Similarly we may feel that Mr. Knightley's reasoning does not make allowance for an adequate degree of imagination. Miss Bates' interminable talkativeness, which so comically places the petty and the significant on the same level, never includes a merciful consideration for the listener in spite of the fact that she is one of the kindest and best intentioned people who ever lived on or off a page. In Miss Austen's world (and who can prove that her world is not ours?) no good quality seems to be without some negative alloy. For this reason her satire not only probes the contradictory nature of opposite human qualities (contradictory because they are of one world and one humanity), but also considers the ambiguous mixture of good and bad in any one of these opposites.

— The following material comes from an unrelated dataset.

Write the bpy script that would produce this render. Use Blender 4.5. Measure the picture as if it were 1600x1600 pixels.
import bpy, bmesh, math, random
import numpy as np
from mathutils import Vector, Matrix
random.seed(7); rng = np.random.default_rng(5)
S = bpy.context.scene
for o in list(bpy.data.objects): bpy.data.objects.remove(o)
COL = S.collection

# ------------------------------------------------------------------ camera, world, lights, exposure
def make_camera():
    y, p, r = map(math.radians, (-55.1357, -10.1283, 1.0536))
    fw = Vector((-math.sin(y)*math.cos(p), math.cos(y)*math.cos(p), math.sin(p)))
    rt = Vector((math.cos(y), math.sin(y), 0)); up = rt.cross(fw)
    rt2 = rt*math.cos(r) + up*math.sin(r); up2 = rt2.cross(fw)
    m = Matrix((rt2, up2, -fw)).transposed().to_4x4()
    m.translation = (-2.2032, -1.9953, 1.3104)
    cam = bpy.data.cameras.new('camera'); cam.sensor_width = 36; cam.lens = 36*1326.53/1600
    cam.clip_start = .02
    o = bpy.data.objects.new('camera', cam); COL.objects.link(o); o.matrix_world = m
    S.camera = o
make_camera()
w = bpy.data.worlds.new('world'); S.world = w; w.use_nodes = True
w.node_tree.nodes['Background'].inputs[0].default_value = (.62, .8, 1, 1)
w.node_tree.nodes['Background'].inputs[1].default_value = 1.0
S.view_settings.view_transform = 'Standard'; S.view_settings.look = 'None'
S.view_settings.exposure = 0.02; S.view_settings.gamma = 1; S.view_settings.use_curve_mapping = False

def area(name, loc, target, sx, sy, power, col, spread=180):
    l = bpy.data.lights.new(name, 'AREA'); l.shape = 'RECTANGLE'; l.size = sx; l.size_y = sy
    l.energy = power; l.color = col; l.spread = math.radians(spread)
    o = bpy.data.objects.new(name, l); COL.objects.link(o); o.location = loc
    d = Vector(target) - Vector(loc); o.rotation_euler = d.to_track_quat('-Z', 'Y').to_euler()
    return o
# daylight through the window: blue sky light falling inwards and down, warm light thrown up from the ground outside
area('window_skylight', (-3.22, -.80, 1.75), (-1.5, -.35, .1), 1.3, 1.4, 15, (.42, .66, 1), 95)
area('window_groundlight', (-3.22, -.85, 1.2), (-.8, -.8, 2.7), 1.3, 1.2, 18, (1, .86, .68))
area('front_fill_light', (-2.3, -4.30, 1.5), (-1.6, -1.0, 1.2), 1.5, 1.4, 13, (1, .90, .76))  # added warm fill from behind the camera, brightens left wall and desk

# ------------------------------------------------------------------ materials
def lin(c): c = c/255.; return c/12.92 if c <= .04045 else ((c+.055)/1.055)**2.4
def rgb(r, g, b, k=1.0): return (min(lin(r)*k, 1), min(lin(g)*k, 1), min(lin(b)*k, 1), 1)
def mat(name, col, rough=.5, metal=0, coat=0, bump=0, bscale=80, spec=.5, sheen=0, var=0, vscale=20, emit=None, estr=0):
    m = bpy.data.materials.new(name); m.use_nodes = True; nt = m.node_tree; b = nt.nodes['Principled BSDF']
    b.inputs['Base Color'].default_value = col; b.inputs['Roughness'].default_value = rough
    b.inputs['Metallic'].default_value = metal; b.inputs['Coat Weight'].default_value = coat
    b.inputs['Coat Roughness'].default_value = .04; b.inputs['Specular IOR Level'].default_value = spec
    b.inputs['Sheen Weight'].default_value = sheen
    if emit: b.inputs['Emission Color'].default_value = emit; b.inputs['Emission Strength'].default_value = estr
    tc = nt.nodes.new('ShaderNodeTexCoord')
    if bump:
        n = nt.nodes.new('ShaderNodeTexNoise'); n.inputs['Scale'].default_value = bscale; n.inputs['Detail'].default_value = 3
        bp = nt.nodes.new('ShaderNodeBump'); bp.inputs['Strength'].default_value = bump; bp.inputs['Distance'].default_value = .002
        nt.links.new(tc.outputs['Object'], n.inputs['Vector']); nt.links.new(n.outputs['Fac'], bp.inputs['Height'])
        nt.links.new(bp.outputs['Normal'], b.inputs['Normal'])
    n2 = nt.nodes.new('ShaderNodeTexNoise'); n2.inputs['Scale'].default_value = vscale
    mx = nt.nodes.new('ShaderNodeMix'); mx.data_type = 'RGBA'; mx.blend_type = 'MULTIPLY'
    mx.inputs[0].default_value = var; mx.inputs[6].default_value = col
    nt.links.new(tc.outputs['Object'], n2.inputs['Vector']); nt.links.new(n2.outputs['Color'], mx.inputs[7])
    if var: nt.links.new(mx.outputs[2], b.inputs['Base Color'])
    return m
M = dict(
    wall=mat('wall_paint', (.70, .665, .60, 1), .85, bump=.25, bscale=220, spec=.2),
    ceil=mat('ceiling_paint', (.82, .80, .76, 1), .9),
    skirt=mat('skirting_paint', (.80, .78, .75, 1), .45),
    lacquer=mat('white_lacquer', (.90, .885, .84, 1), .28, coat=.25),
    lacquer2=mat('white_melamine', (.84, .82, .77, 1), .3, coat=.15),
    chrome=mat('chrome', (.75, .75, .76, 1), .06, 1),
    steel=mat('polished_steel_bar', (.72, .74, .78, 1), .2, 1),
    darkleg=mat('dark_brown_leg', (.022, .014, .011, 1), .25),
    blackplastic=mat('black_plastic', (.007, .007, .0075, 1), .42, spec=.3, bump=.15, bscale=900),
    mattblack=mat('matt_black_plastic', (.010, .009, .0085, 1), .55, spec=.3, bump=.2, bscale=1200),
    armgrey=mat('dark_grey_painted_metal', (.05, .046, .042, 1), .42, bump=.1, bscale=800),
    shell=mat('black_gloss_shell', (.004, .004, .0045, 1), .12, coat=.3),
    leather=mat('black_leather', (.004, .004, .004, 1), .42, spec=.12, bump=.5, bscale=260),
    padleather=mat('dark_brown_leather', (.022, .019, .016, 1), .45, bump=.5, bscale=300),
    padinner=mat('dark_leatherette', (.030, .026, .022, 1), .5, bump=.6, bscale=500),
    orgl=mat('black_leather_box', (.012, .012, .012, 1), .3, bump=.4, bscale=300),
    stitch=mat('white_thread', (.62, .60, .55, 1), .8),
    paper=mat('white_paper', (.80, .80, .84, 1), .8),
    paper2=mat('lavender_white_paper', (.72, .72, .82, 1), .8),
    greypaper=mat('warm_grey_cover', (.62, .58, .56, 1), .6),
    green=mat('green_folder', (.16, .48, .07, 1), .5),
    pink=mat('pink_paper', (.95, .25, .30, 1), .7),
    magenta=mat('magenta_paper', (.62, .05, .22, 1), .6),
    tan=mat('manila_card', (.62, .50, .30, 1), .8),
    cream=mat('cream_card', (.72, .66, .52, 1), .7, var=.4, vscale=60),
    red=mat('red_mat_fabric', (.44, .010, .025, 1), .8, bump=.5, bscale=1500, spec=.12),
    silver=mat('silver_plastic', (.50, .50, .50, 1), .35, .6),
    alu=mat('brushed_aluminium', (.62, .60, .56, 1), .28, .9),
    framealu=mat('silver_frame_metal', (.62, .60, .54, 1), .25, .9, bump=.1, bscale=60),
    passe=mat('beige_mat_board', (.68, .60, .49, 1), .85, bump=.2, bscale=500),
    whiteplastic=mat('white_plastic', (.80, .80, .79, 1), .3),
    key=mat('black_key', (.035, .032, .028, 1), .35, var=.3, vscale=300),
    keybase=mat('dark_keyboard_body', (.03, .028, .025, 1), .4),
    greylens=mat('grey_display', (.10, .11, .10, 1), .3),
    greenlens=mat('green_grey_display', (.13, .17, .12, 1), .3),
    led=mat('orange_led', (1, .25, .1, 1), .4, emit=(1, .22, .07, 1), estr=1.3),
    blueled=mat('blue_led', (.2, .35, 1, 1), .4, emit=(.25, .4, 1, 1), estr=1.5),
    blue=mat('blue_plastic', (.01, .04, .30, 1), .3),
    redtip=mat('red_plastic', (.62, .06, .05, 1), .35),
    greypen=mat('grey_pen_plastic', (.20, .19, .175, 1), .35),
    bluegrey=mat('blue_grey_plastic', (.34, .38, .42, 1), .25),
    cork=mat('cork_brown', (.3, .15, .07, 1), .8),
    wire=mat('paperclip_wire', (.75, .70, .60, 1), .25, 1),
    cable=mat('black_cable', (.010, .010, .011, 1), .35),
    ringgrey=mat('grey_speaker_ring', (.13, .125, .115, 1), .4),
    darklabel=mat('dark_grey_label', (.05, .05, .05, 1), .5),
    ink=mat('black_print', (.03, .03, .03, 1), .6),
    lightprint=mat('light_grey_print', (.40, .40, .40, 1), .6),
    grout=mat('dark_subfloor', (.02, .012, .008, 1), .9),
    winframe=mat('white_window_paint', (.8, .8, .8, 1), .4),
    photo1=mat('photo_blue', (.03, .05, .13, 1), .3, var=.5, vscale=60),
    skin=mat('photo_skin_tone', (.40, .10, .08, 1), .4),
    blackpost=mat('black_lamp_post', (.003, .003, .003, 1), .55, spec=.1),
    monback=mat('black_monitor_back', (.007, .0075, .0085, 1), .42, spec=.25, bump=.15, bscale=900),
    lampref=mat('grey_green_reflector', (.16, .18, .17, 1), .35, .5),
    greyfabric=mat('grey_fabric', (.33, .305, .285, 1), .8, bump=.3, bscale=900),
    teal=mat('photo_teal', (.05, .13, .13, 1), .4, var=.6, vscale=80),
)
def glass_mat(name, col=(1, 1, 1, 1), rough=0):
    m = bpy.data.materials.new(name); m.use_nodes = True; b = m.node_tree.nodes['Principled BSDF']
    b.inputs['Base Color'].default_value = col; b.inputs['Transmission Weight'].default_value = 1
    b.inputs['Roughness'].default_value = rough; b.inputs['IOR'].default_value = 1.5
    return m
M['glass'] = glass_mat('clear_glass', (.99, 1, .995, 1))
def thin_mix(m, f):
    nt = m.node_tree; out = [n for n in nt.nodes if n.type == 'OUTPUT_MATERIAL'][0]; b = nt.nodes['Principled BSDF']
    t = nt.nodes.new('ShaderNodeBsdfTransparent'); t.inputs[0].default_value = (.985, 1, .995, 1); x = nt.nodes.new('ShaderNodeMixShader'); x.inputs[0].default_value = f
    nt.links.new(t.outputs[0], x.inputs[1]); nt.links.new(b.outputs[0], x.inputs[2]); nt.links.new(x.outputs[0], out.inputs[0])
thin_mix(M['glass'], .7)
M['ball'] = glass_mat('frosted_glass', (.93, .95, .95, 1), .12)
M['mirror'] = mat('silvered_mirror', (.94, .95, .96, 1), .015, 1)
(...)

Just as she never presents an actual emotional love scene (the one exception is found in Emma when Mr. Knightley declares the passion of his love to Emma) because her interest is in discovering the effects of emotion, she seems never to question why contradictions and ambiguities exist because she is basically a realist rather than a theorist. Rather than write of man and his relation to God or politics or abstract ideas, she wrote of human relationships. This may be why, in a letter to her nephew, she once referred to her fiction as "the little bit (two Inches wide) of Ivory on which I work with so fine a Brush, as produces little effect after much labour." Such a statement may, of course, be merely tongue-in-cheek modesty; but it is indicative of the fact that she deliberately limited her writing efforts not only to the provincial society which she knew and to the feminine point of view that was naturally hers but also to the mundane level of human behavior. Nonetheless, most readers of Emma find there the rich opacity, the delicacy, and the true polish of fine ivory, but few would agree that it is only two inches wide.